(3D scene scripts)
⁂

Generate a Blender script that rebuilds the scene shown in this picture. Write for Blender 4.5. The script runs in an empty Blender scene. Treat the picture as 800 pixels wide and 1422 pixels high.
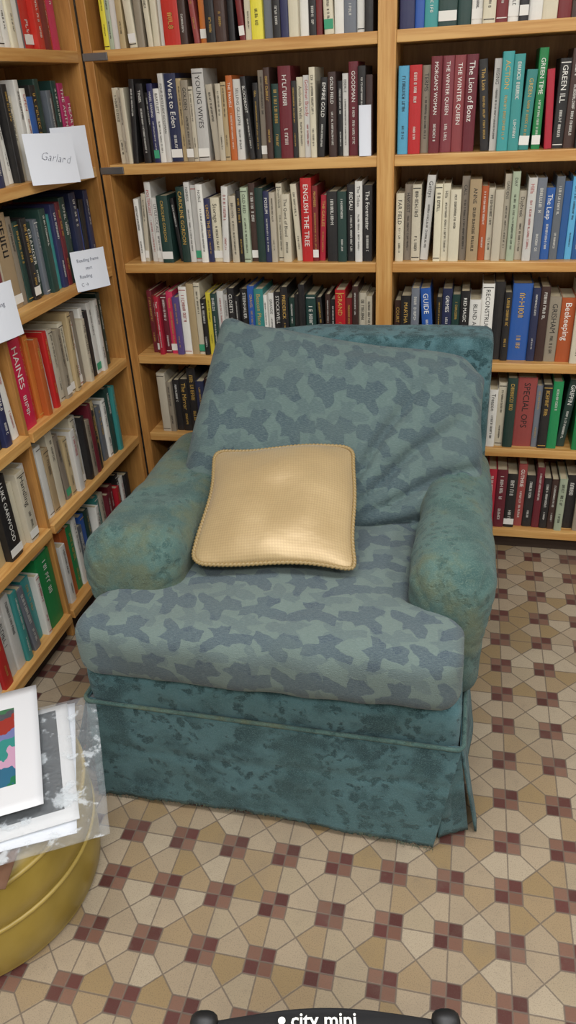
import bpy, math, random
from mathutils import Vector, Matrix, noise
random.seed(7)
R=random.random
scene=bpy.context.scene
scene.view_settings.view_transform='Standard'
scene.view_settings.look='None'
COL=scene.collection

# ---------------------------------------------------------------- helpers
def lin(h):
    h=h.lstrip('#'); o=[]
    for i in (0,2,4):
        c=int(h[i:i+2],16)/255
        o.append(c/12.92 if c<=.04045 else ((c+.055)/1.055)**2.4)
    return (o[0],o[1],o[2],1)
class NT:
    def __init__(s,name,rough=.7):
        s.mat=bpy.data.materials.new(name); s.mat.use_nodes=True
        s.t=s.mat.node_tree; s.b=s.t.nodes['Principled BSDF']; s.b.inputs['Roughness'].default_value=rough
    def set(s,sock,v):
        if isinstance(v,bpy.types.NodeSocket): s.t.links.new(v,sock)
        else: sock.default_value=v
    def n(s,typ,out=0,props=None,**inp):
        nd=s.t.nodes.new(typ)
        for k,v in (props or {}).items(): setattr(nd,k,v)
        for k,v in inp.items():
            s.set(nd.inputs[k.replace('_',' ')],v)
        return nd.outputs[out]
    def m(s,op,a,b=None,c=None):
        nd=s.t.nodes.new('ShaderNodeMath'); nd.operation=op
        s.set(nd.inputs[0],a)
        if b is not None: s.set(nd.inputs[1],b)
        if c is not None: s.set(nd.inputs[2],c)
        return nd.outputs[0]
    def mix(s,f,a,b,mode='MIX'):
        nd=s.t.nodes.new('ShaderNodeMix'); nd.data_type='RGBA'; nd.blend_type=mode
        s.set(nd.inputs[0],f); s.set(nd.inputs[6],a); s.set(nd.inputs[7],b)
        return nd.outputs[2]
    def sstep(s,x,lo,hi):
        nd=s.t.nodes.new('ShaderNodeMapRange'); nd.interpolation_type='SMOOTHSTEP'
        s.set(nd.inputs[0],x); s.set(nd.inputs[1],lo); s.set(nd.inputs[2],hi)
        return nd.outputs[0]
    def noise(s,vec,scale,detail=3,rough=.55,out=0):
        return s.n('ShaderNodeTexNoise',out,None,Vector=vec,Scale=scale,Detail=detail,Roughness=rough)
    def mapping(s,vec,scale=(1,1,1),loc=(0,0,0),rot=(0,0,0)):
        return s.n('ShaderNodeMapping',0,None,Vector=vec,Scale=scale,Location=loc,Rotation=rot)
    def coord(s,k='Object'):
        nd=s.t.nodes.new('ShaderNodeTexCoord'); return nd.outputs[k]
    def bump(s,h,strength=.3,dist=.002):
        nd=s.t.nodes.new('ShaderNodeBump'); s.set(nd.inputs['Height'],h)
        nd.inputs['Strength'].default_value=strength; nd.inputs['Distance'].default_value=dist
        s.t.links.new(nd.outputs[0],s.b.inputs['Normal'])
    def color(s,c): s.set(s.b.inputs['Base Color'],c)
    def rgh(s,c): s.set(s.b.inputs['Roughness'],c)

def mkobj(name,verts,faces,mats,midx=None,smooth=False,parent=None,uv=None):
    me=bpy.data.meshes.new(name)
    me.from_pydata([tuple(v) for v in verts],[],faces)
    for m in (mats if isinstance(mats,(list,tuple)) else [mats]): me.materials.append(m)
    if midx: me.polygons.foreach_set('material_index',midx)
    if smooth: me.polygons.foreach_set('use_smooth',[True]*len(me.polygons))
    if uv:
        l=me.uv_layers.new(name='UVMap')
        for lp in me.loops: l.data[lp.index].uv=uv[lp.vertex_index]
    me.update()
    ob=bpy.data.objects.new(name,me); COL.objects.link(ob)
    if parent: setpar(ob,parent)
    return ob
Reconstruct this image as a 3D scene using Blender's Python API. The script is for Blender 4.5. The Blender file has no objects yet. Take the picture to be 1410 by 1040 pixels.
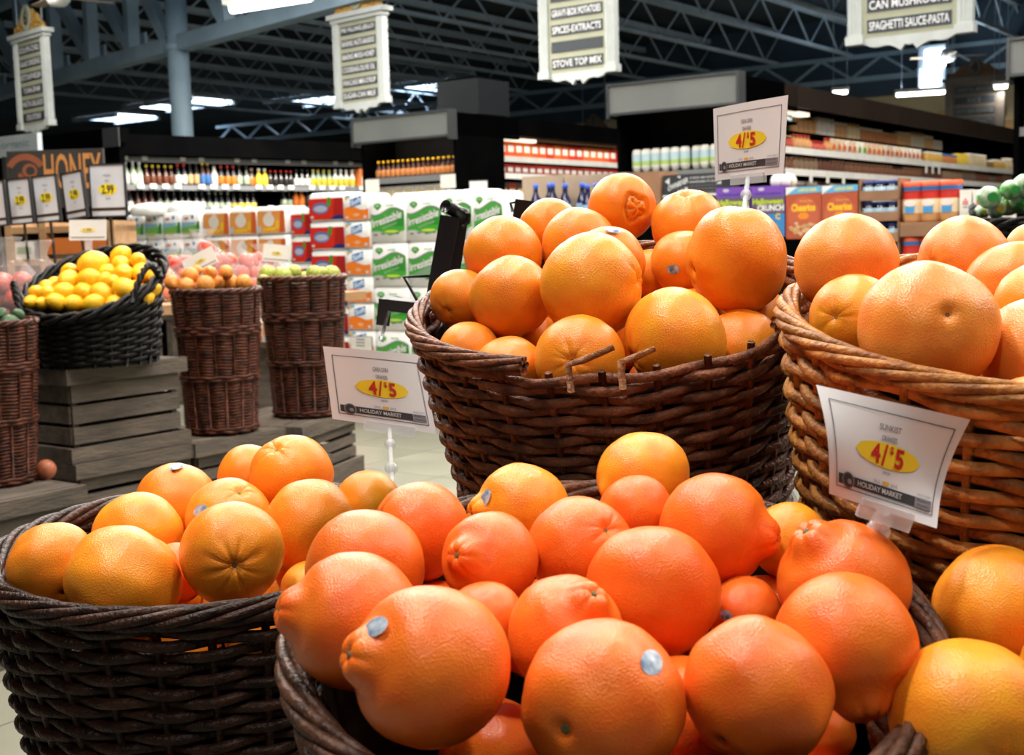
import bpy, bmesh, math, random
from mathutils import Vector, Matrix, Quaternion, noise
random.seed(7)
SC = bpy.context.scene
COL = SC.collection
# ------------------------------------------------------------------ camera
F = 1750.0
PITCH, ROLL = 0.1081, 0.028
CAM = Vector((0, 0, 1.25))
_f = Vector((0, math.cos(PITCH), -math.sin(PITCH)))
_u0 = Vector((0, math.sin(PITCH), math.cos(PITCH)))
_r0 = Vector((1, 0, 0))
RIGHT = _r0 * math.cos(ROLL) - _u0 * math.sin(ROLL)
UP = _u0 * math.cos(ROLL) + _r0 * math.sin(ROLL)
FWD = _f
cd = bpy.data.cameras.new('camera')
cd.sensor_width = 36.0
cd.lens = 36.0 * F / 1410.0
cd.clip_start, cd.clip_end = 0.05, 200
cd.dof.use_dof = True
cd.dof.focus_distance = 1.2
cd.dof.aperture_fstop = 15.0
cam = bpy.data.objects.new('camera', cd)
COL.objects.link(cam)
cam.matrix_world = Matrix(((RIGHT.x, UP.x, -FWD.x, CAM.x), (RIGHT.y, UP.y, -FWD.y, CAM.y), (RIGHT.z, UP.z, -FWD.z, CAM.z), (0, 0, 0, 1)))
SC.camera = cam
# ------------------------------------------------------------------ world, exposure
W_ = bpy.data.worlds.new('world'); SC.world = W_
W_.use_nodes = True
W_.node_tree.nodes['Background'].inputs[0].default_value = (0.86, 0.92, 1.0, 1)
W_.node_tree.nodes['Background'].inputs[1].default_value = 0.10
SC.view_settings.view_transform = 'Standard'
SC.view_settings.look = 'None'
SC.view_settings.gamma = 1
SC.view_settings.exposure = 0.0
SC.view_settings.use_curve_mapping = False
SC.cycles.max_bounces = 6
SC.cycles.transparent_max_bounces = 12
SC.cycles.sample_clamp_indirect = 4.0
RZ = math.radians(-36.0)                       # the aisles run 36 degrees to the right of the view
AX = Vector((math.cos(RZ), math.sin(RZ), 0))   # across the aisles, to the right
AU = Vector((-math.sin(RZ), math.cos(RZ), 0))  # along the aisles, away
LIGHT_STRIP = 150.0      # ceiling strip lights, watts each
LIGHT_SPOT = 72.0        # unseen spots added over the fruit
LIGHT_CANOPY = 3.0      # lamps under the shelf canopies, and the added end light

def at(px, py, d):
    r = FWD + RIGHT * ((px - 705) / F) - UP * ((py - 520) / F)
    return CAM + r * (d / r.y)
def axial(px, py, d):
    r = FWD + RIGHT * ((px - 705) / F) - UP * ((py - 520) / F)
    return d / r.y
def proj(p):
    v = Vector(p) - CAM
    t = v.dot(FWD)
    return (705 + F * v.dot(RIGHT) / t, 520 - F * v.dot(UP) / t)

# ------------------------------------------------------------------ materials
def lin(c):
    out = []
    for v in c:
        v /= 255.0
        out.append(v / 12.92 if v <= 0.04045 else ((v + 0.055) / 1.055) ** 2.4)
    return tuple(out) + (1.0,)
MATS = {}
def mat(name, c, rough=0.6, c2=None, ns=8.0, bump=0.0, bs=60.0, metal=0.0, spec=0.5, stretch=None, trans=0.0, emit=0.0, coat=0.0, rnd=0.0, alpha=1.0, detail=3.0):
    if name in MATS: return MATS[name]
    m = bpy.data.materials.new(name); m.use_nodes = True
    nt = m.node_tree; N = nt.nodes; L = nt.links
    b = N['Principled BSDF']
    b.inputs['Roughness'].default_value = rough
    b.inputs['Metallic'].default_value = metal
    b.inputs['Specular IOR Level'].default_value = spec
    b.inputs['Transmission Weight'].default_value = trans
    b.inputs['Coat Weight'].default_value = coat
    b.inputs['Alpha'].default_value = alpha
    col = lin(c)
    b.inputs['Base Color'].default_value = col
    if emit:
        b.inputs['Emission Color'].default_value = col
        b.inputs['Emission Strength'].default_value = emit
    if c2 is None and not bump and not rnd:
        c2 = tuple(min(255, v * 0.93 + 4) for v in c)
    tc = N.new('ShaderNodeTexCoord'); oi = N.new('ShaderNodeObjectInfo')
    mp = N.new('ShaderNodeMapping')
    if stretch: mp.inputs['Scale'].default_value = stretch
    sh = N.new('ShaderNodeVectorMath'); sh.operation = 'MULTIPLY_ADD'
    L.new(oi.outputs['Random'], sh.inputs[0]); sh.inputs[1].default_value = (37, 53, 71)
    L.new(tc.outputs['Object'], mp.inputs['Vector']); L.new(mp.outputs[0], sh.inputs[2])
    last = None
    if c2 is not None:
        nz = N.new('ShaderNodeTexNoise'); nz.inputs['Scale'].default_value = ns; nz.inputs['Detail'].default_value = detail
        L.new(sh.outputs[0], nz.inputs['Vector'])
        rp = N.new('ShaderNodeValToRGB')
        rp.color_ramp.elements[0].position = 0.36; rp.color_ramp.elements[1].position = 0.66
        rp.color_ramp.elements[0].color = col; rp.color_ramp.elements[1].color = lin(c2)
        L.new(nz.outputs['Fac'], rp.inputs['Fac']); last = rp.outputs['Color']
    if rnd:
        hs = N.new('ShaderNodeHueSaturation')
        if last is not None: L.new(last, hs.inputs['Color'])
        else: hs.inputs['Color'].default_value = col
        mr = N.new('ShaderNodeMapRange'); mr.inputs['To Min'].default_value = 1 - rnd; mr.inputs['To Max'].default_value = 1 + rnd
        L.new(oi.outputs['Random'], mr.inputs['Value']); L.new(mr.outputs[0], hs.inputs['Value']); last = hs.outputs['Color']
    if last is not None: L.new(last, b.inputs['Base Color'])
    if bump:
        bn = N.new('ShaderNodeTexNoise'); bn.inputs['Scale'].default_value = bs; bn.inputs['Detail'].default_value = 2
        L.new(sh.outputs[0], bn.inputs['Vector'])
        bp = N.new('ShaderNodeBump'); bp.inputs['Strength'].default_value = bump; bp.inputs['Distance'].default_value = 0.02
        L.new(bn.outputs['Fac'], bp.inputs['Height']); L.new(bp.outputs[0], b.inputs['Normal'])
    MATS[name] = m
    return m
def flat(c, rough=0.55, spec=0.4):
    return mat('print_%02x%02x%02x' % tuple(int(v) for v in c), c, rough, spec=spec)

# ------------------------------------------------------------------ mesh helpers
class MB:
    def __init__(s): s.v = []; s.f = []; s.m = []; s.mats = []; s.sm = []
    def mi(s, m):
        if m not in s.mats: s.mats.append(m)
        return s.mats.index(m)
    def poly(s, pts, m=None, smooth=False):
        i = len(s.v); s.v += [tuple(p) for p in pts]; s.f.append(tuple(range(i, i + len(pts)))); s.m.append(s.mi(m)); s.sm.append(smooth)
        return s
    def raw(s, vs, fs, m=None, smooth=True):
        i = len(s.v); k = s.mi(m); s.v += [tuple(p) for p in vs]
        for f in fs: s.f.append(tuple(i + j for j in f)); s.m.append(k); s.sm.append(smooth)
        return s
    def box(s, x0, x1, y0, y1, z0, z1, m=None):
        vs = [(x0, y0, z0), (x1, y0, z0), (x1, y1, z0), (x0, y1, z0), (x0, y0, z1), (x1, y0, z1), (x1, y1, z1), (x0, y1, z1)]
        return s.raw(vs, [(0, 3, 2, 1), (4, 5, 6, 7), (0, 1, 5, 4), (1, 2, 6, 5), (2, 3, 7, 6), (3, 0, 4, 7)], m, False)
    def rbox(s, x0, x1, y0, y1, z0, z1, r, m=None):   # box with rounded vertical edges and softened top and bottom rims
        ring = []
        for cx, cy, a0 in ((x1 - r, y0 + r, -90), (x1 - r, y1 - r, 0), (x0 + r, y1 - r, 90), (x0 + r, y0 + r, 180)):
            for k in range(3):
                a = math.radians(a0 + 45 * k); ring.append((cx + r * math.cos(a), cy + r * math.sin(a)))
        n = len(ring); cx, cy = (x0 + x1) / 2, (y0 + y1) / 2
        lv = []
        for z, q in ((z0, r * .7), (z0 + r * .7, 0), (z1 - r * .7, 0), (z1, r * .7)):
            sx = 1 - q / ((x1 - x0) / 2); sy = 1 - q / ((y1 - y0) / 2)
            lv += [(cx + (px - cx) * sx, cy + (py - cy) * sy, z) for px, py in ring]
        fs = []
        for l in range(3):
            for k in range(n):
                a, b = l * n + k, l * n + (k + 1) % n
                fs.append((a, b, b + n, a + n))
        s.raw(lv, fs, m, True)
        i = len(s.v) - len(lv)
        s.f.append(tuple(i + k for k in reversed(range(n)))); s.m.append(s.mi(m)); s.sm.append(False)
        s.f.append(tuple(i + 3 * n + k for k in range(n))); s.m.append(s.mi(m)); s.sm.append(False)
        return s
    def tube(s, path, r, n=6, m=None, closed=False, cap=True):
        P = [Vector(p) for p in path]; k = len(P)
        rr = r if isinstance(r, (list, tuple)) else [r] * k
        vs = []; ref = None
        for i, p in enumerate(P):
            if closed: t = P[(i + 1) % k] - P[i - 1]
            else: t = P[min(i + 1, k - 1)] - P[max(i - 1, 0)]
            if t.length < 1e-9: t = Vector((0, 0, 1))
            t.normalize()
            if ref is None:
                ref = Vector((0, 0, 1)) if abs(t.z) < .9 else Vector((1, 0, 0))
            a = t.cross(ref)
            if a.length < 1e-5: a = t.cross(Vector((1, 0, 0)))
            a.normalize(); b = a.cross(t); ref = b
            for j in range(n):
                th = 2 * math.pi * j / n
                vs.append(p + (a * math.cos(th) + b * math.sin(th)) * rr[i])
        fs = []
        for i in range(k if closed else k - 1):
            for j in range(n):
                i2 = (i + 1) % k; j2 = (j + 1) % n
                fs.append((i * n + j, i * n + j2, i2 * n + j2, i2 * n + j))
        if not closed and cap:
            fs.append(tuple(range(n))); fs.append(tuple((k - 1) * n + j for j in reversed(range(n))))
        return s.raw(vs, fs, m, True)
    def lathe(s, prof, n=12, m=None, mats=None, c=(0, 0, 0)):  # prof: (r, z) up the axis; mats: one per span
        k = len(prof); i0 = len(s.v)
        for r, z in prof:
            for j in range(n):
                a = 2 * math.pi * j / n; s.v.append((c[0] + r * math.cos(a), c[1] + r * math.sin(a), c[2] + z))
        for i in range(k - 1):
            mm = s.mi(mats[i] if mats else m)
            for j in range(n):
                j2 = (j + 1) % n
                s.f.append((i0 + i * n + j, i0 + i * n + j2, i0 + (i + 1) * n + j2, i0 + (i + 1) * n + j)); s.m.append(mm); s.sm.append(True)
        if prof[0][0] > 1e-4: s.f.append(tuple(i0 + j for j in reversed(range(n)))); s.m.append(s.mi(mats[0] if mats else m)); s.sm.append(False)
        if prof[-1][0] > 1e-4: s.f.append(tuple(i0 + (k - 1) * n + j for j in range(n))); s.m.append(s.mi(mats[-1] if mats else m)); s.sm.append(False)
        return s
    def bar(s, a, b, w, h, m=None, up=Vector((0, 0, 1))):
        a = Vector(a); b = Vector(b); t = (b - a).normalized()
        x = t.cross(up)
        if x.length < 1e-5: x = Vector((1, 0, 0))
        x.normalize(); z = x.cross(t)
        vs = []
        for p in (a, b):
            for i, j in ((-1, -1), (1, -1), (1, 1), (-1, 1)): vs.append(p + x * (i * w / 2) + z * (j * h / 2))
        return s.raw(vs, [(3, 2, 1, 0), (4, 5, 6, 7), (0, 1, 5, 4), (1, 2, 6, 5), (2, 3, 7, 6), (3, 0, 4, 7)], m, False)
    def mesh(s, name):
        me = bpy.data.meshes.new(name); me.from_pydata(s.v, [], s.f)
        for mm in s.mats: me.materials.append(mm)
        me.polygons.foreach_set('material_index', s.m); me.polygons.foreach_set('use_smooth', s.sm)
        me.update()
        return me
    def build(s, name, m=None, parent=None, kind=None):
        if m is not None: s.mats = [m]; s.m = [0] * len(s.f)
        o = bpy.data.objects.new(name, s.mesh(name)); COL.objects.link(o)
        if parent is not None: o.parent = parent
        if kind: o['kind'] = kind
        return o
def tag(o, label, cat, group=None, kind=None):
    o['label'] = label; o['category'] = cat
    if group: o['group'] = group
    if kind: o['kind'] = kind
    return o
def thing(name, label, cat, loc=(0, 0, 0), rz=0.0, group=None):
    o = bpy.data.objects.new(name, None); COL.objects.link(o)
    o.empty_display_size = 0.05
    o.location = loc; o.rotation_euler = (0, 0, rz)
    return tag(o, label, cat, group)
def obj(name, me, parent=None):
    o = bpy.data.objects.new(name, me); COL.objects.link(o)
    if parent is not None: o.parent = parent
    return o
def copy_tree(o, parent=None):
    c = o.copy(); COL.objects.link(c); c.parent = parent
    for ch in o.children_recursive if False else [x for x in KIDS.get(o.name, [])]:
        copy_tree(ch, c)
    return c
KIDS = {}
_ONE = 'first second third fourth fifth sixth seventh eighth ninth tenth eleventh twelfth thirteenth fourteenth fifteenth sixteenth seventeenth eighteenth nineteenth'.split()
_TEN = {20: 'twent', 30: 'thirt', 40: 'fort', 50: 'fift', 60: 'sixt', 70: 'sevent', 80: 'eight', 90: 'ninet'}
def nth(i):
    i += 1
    if i < 20: return _ONE[i - 1]
    t = i // 10 * 10
    return _TEN[t] + ('ieth' if i == t else 'y-' + _ONE[i - t - 1])
def note_kids(root):
    KIDS[root.name] = list(root.children)
    for ch in root.children: note_kids(ch)
def place(proto, used, loc, rz, label=None, group=None):
    """first use moves the prototype itself, later uses copy it with its parts"""
    if not used: o = proto; note_kids(proto); used.append(1)
    else: o = copy_tree(proto)
    o.location = loc; o.rotation_euler = (0, 0, rz)
    if label: o['label'] = label
    if group: o['group'] = group
    return o
def struct(name, mb, m=None, parent=None):
    o = mb.build(name, m, parent); o['kind'] = 'structure'; return o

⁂

Write out exactly the lines between the start of the data and the line with "COL=scene.collection", including both, but none of the pictures.

Generate a Blender script that rebuilds the scene shown in this picture. Write for Blender 4.5. The script runs in an empty Blender scene. Treat the picture as 800 pixels wide and 1422 pixels high.
import bpy, math, random
from mathutils import Vector, Matrix, noise
random.seed(7)
R=random.random
scene=bpy.context.scene
scene.view_settings.view_transform='Standard'
scene.view_settings.look='None'
COL=scene.collection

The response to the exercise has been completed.